Reproduce each line of the material precisely.

[Start]

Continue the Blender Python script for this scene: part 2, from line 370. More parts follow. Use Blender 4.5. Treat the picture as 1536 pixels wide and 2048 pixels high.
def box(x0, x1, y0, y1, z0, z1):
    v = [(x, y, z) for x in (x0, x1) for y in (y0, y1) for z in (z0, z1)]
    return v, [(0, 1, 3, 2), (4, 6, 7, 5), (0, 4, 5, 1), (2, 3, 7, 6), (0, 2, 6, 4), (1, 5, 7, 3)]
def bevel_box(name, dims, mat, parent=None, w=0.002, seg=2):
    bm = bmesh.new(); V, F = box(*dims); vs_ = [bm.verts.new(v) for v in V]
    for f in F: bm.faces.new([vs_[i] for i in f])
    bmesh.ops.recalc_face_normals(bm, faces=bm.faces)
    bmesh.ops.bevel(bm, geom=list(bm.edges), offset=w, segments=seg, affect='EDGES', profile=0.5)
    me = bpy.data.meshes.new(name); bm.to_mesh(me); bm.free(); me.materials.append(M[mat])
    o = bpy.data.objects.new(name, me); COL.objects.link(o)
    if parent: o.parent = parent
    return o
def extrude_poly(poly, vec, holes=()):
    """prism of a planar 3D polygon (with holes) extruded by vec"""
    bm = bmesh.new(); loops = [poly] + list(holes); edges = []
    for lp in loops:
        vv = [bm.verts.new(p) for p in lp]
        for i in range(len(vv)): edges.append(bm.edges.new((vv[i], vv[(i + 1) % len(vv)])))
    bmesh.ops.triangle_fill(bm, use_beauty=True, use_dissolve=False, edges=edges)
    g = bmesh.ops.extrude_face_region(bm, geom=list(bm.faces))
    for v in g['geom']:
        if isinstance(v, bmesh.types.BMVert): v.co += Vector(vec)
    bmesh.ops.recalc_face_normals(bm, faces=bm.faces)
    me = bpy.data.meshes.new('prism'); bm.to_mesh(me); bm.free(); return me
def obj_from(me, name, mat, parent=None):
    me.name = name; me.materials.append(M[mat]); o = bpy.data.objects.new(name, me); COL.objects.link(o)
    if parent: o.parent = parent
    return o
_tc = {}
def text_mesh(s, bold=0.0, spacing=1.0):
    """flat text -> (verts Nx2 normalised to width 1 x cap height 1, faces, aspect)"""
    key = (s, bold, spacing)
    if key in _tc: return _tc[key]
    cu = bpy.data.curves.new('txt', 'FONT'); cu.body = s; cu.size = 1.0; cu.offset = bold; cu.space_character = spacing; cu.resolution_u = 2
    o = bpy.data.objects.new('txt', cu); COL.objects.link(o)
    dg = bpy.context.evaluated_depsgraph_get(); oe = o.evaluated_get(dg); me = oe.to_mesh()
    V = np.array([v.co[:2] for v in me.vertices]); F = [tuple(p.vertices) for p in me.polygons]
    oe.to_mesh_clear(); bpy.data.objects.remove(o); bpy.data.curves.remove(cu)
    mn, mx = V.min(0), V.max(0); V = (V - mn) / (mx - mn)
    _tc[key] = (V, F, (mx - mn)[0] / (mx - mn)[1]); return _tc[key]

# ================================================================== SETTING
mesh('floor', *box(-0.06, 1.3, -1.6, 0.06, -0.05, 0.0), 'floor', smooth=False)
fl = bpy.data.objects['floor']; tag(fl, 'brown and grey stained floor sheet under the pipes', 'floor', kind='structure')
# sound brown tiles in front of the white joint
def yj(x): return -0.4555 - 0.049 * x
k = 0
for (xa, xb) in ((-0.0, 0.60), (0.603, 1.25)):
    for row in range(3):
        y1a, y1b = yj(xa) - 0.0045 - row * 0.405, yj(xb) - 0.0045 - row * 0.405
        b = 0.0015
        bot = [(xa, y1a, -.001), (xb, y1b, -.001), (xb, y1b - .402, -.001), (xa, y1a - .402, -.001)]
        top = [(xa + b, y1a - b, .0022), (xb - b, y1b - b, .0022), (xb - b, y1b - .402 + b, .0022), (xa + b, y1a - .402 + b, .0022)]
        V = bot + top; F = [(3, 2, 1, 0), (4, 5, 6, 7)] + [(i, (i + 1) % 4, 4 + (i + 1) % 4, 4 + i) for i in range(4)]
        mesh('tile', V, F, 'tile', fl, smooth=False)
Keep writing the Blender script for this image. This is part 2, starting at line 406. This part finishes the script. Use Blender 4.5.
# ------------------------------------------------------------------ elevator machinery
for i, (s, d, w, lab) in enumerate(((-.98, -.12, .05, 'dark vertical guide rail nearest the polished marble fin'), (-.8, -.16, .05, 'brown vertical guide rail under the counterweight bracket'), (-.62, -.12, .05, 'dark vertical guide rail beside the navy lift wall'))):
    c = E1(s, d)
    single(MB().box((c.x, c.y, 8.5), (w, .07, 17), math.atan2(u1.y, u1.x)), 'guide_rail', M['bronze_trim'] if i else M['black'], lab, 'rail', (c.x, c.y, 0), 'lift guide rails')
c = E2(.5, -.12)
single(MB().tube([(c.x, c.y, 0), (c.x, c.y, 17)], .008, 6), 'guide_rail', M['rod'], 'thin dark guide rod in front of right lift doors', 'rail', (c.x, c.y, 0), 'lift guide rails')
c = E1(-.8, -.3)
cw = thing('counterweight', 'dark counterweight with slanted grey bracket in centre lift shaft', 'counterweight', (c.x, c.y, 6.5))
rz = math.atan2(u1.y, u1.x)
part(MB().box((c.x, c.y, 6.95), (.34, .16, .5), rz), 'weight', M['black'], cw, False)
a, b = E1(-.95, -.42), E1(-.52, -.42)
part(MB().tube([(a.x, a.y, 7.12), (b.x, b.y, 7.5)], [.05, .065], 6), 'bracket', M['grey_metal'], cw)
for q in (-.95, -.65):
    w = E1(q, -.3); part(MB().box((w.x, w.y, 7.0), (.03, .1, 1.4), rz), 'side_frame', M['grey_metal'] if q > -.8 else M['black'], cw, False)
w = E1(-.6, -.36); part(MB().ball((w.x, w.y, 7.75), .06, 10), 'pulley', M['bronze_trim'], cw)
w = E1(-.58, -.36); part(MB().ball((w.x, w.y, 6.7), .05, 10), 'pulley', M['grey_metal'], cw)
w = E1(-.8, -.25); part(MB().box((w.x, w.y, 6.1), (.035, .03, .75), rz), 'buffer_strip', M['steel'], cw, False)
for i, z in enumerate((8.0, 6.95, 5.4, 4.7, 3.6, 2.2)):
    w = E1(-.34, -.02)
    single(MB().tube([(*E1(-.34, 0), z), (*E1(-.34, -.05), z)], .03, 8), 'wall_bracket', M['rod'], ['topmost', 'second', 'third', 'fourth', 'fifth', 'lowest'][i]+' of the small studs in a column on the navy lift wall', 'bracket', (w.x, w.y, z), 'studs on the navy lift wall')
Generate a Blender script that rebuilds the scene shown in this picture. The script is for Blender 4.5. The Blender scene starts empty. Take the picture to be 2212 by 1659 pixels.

[End]

SOLUTION FOR THIS PROBLEM:
Continue the Blender Python script for this scene: part 2, from line 370. More parts follow. Use Blender 4.5. Treat the picture as 1536 pixels wide and 2048 pixels high.
def box(x0, x1, y0, y1, z0, z1):
    v = [(x, y, z) for x in (x0, x1) for y in (y0, y1) for z in (z0, z1)]
    return v, [(0, 1, 3, 2), (4, 6, 7, 5), (0, 4, 5, 1), (2, 3, 7, 6), (0, 2, 6, 4), (1, 5, 7, 3)]
def bevel_box(name, dims, mat, parent=None, w=0.002, seg=2):
    bm = bmesh.new(); V, F = box(*dims); vs_ = [bm.verts.new(v) for v in V]
    for f in F: bm.faces.new([vs_[i] for i in f])
    bmesh.ops.recalc_face_normals(bm, faces=bm.faces)
    bmesh.ops.bevel(bm, geom=list(bm.edges), offset=w, segments=seg, affect='EDGES', profile=0.5)
    me = bpy.data.meshes.new(name); bm.to_mesh(me); bm.free(); me.materials.append(M[mat])
    o = bpy.data.objects.new(name, me); COL.objects.link(o)
    if parent: o.parent = parent
    return o
def extrude_poly(poly, vec, holes=()):
    """prism of a planar 3D polygon (with holes) extruded by vec"""
    bm = bmesh.new(); loops = [poly] + list(holes); edges = []
    for lp in loops:
        vv = [bm.verts.new(p) for p in lp]
        for i in range(len(vv)): edges.append(bm.edges.new((vv[i], vv[(i + 1) % len(vv)])))
    bmesh.ops.triangle_fill(bm, use_beauty=True, use_dissolve=False, edges=edges)
    g = bmesh.ops.extrude_face_region(bm, geom=list(bm.faces))
    for v in g['geom']:
        if isinstance(v, bmesh.types.BMVert): v.co += Vector(vec)
    bmesh.ops.recalc_face_normals(bm, faces=bm.faces)
    me = bpy.data.meshes.new('prism'); bm.to_mesh(me); bm.free(); return me
def obj_from(me, name, mat, parent=None):
    me.name = name; me.materials.append(M[mat]); o = bpy.data.objects.new(name, me); COL.objects.link(o)
    if parent: o.parent = parent
    return o
_tc = {}
def text_mesh(s, bold=0.0, spacing=1.0):
    """flat text -> (verts Nx2 normalised to width 1 x cap height 1, faces, aspect)"""
    key = (s, bold, spacing)
    if key in _tc: return _tc[key]
    cu = bpy.data.curves.new('txt', 'FONT'); cu.body = s; cu.size = 1.0; cu.offset = bold; cu.space_character = spacing; cu.resolution_u = 2
    o = bpy.data.objects.new('txt', cu); COL.objects.link(o)
    dg = bpy.context.evaluated_depsgraph_get(); oe = o.evaluated_get(dg); me = oe.to_mesh()
    V = np.array([v.co[:2] for v in me.vertices]); F = [tuple(p.vertices) for p in me.polygons]
    oe.to_mesh_clear(); bpy.data.objects.remove(o); bpy.data.curves.remove(cu)
    mn, mx = V.min(0), V.max(0); V = (V - mn) / (mx - mn)
    _tc[key] = (V, F, (mx - mn)[0] / (mx - mn)[1]); return _tc[key]

# ================================================================== SETTING
mesh('floor', *box(-0.06, 1.3, -1.6, 0.06, -0.05, 0.0), 'floor', smooth=False)
fl = bpy.data.objects['floor']; tag(fl, 'brown and grey stained floor sheet under the pipes', 'floor', kind='structure')
# sound brown tiles in front of the white joint
def yj(x): return -0.4555 - 0.049 * x
k = 0
for (xa, xb) in ((-0.0, 0.60), (0.603, 1.25)):
    for row in range(3):
        y1a, y1b = yj(xa) - 0.0045 - row * 0.405, yj(xb) - 0.0045 - row * 0.405
        b = 0.0015
        bot = [(xa, y1a, -.001), (xb, y1b, -.001), (xb, y1b - .402, -.001), (xa, y1a - .402, -.001)]
        top = [(xa + b, y1a - b, .0022), (xb - b, y1b - b, .0022), (xb - b, y1b - .402 + b, .0022), (xa + b, y1a - .402 + b, .0022)]
        V = bot + top; F = [(3, 2, 1, 0), (4, 5, 6, 7)] + [(i, (i + 1) % 4, 4 + (i + 1) % 4, 4 + i) for i in range(4)]
        mesh('tile', V, F, 'tile', fl, smooth=False)
Keep writing the Blender script for this image. This is part 2, starting at line 406. This part finishes the script. Use Blender 4.5.
# ------------------------------------------------------------------ elevator machinery
for i, (s, d, w, lab) in enumerate(((-.98, -.12, .05, 'dark vertical guide rail nearest the polished marble fin'), (-.8, -.16, .05, 'brown vertical guide rail under the counterweight bracket'), (-.62, -.12, .05, 'dark vertical guide rail beside the navy lift wall'))):
    c = E1(s, d)
    single(MB().box((c.x, c.y, 8.5), (w, .07, 17), math.atan2(u1.y, u1.x)), 'guide_rail', M['bronze_trim'] if i else M['black'], lab, 'rail', (c.x, c.y, 0), 'lift guide rails')
c = E2(.5, -.12)
single(MB().tube([(c.x, c.y, 0), (c.x, c.y, 17)], .008, 6), 'guide_rail', M['rod'], 'thin dark guide rod in front of right lift doors', 'rail', (c.x, c.y, 0), 'lift guide rails')
c = E1(-.8, -.3)
cw = thing('counterweight', 'dark counterweight with slanted grey bracket in centre lift shaft', 'counterweight', (c.x, c.y, 6.5))
rz = math.atan2(u1.y, u1.x)
part(MB().box((c.x, c.y, 6.95), (.34, .16, .5), rz), 'weight', M['black'], cw, False)
a, b = E1(-.95, -.42), E1(-.52, -.42)
part(MB().tube([(a.x, a.y, 7.12), (b.x, b.y, 7.5)], [.05, .065], 6), 'bracket', M['grey_metal'], cw)
for q in (-.95, -.65):
    w = E1(q, -.3); part(MB().box((w.x, w.y, 7.0), (.03, .1, 1.4), rz), 'side_frame', M['grey_metal'] if q > -.8 else M['black'], cw, False)
w = E1(-.6, -.36); part(MB().ball((w.x, w.y, 7.75), .06, 10), 'pulley', M['bronze_trim'], cw)
w = E1(-.58, -.36); part(MB().ball((w.x, w.y, 6.7), .05, 10), 'pulley', M['grey_metal'], cw)
w = E1(-.8, -.25); part(MB().box((w.x, w.y, 6.1), (.035, .03, .75), rz), 'buffer_strip', M['steel'], cw, False)
for i, z in enumerate((8.0, 6.95, 5.4, 4.7, 3.6, 2.2)):
    w = E1(-.34, -.02)
    single(MB().tube([(*E1(-.34, 0), z), (*E1(-.34, -.05), z)], .03, 8), 'wall_bracket', M['rod'], ['topmost', 'second', 'third', 'fourth', 'fifth', 'lowest'][i]+' of the small studs in a column on the navy lift wall', 'bracket', (w.x, w.y, z), 'studs on the navy lift wall')
Generate a Blender script that rebuilds the scene shown in this picture. The script is for Blender 4.5. The Blender scene starts empty. Take the picture to be 2212 by 1659 pixels.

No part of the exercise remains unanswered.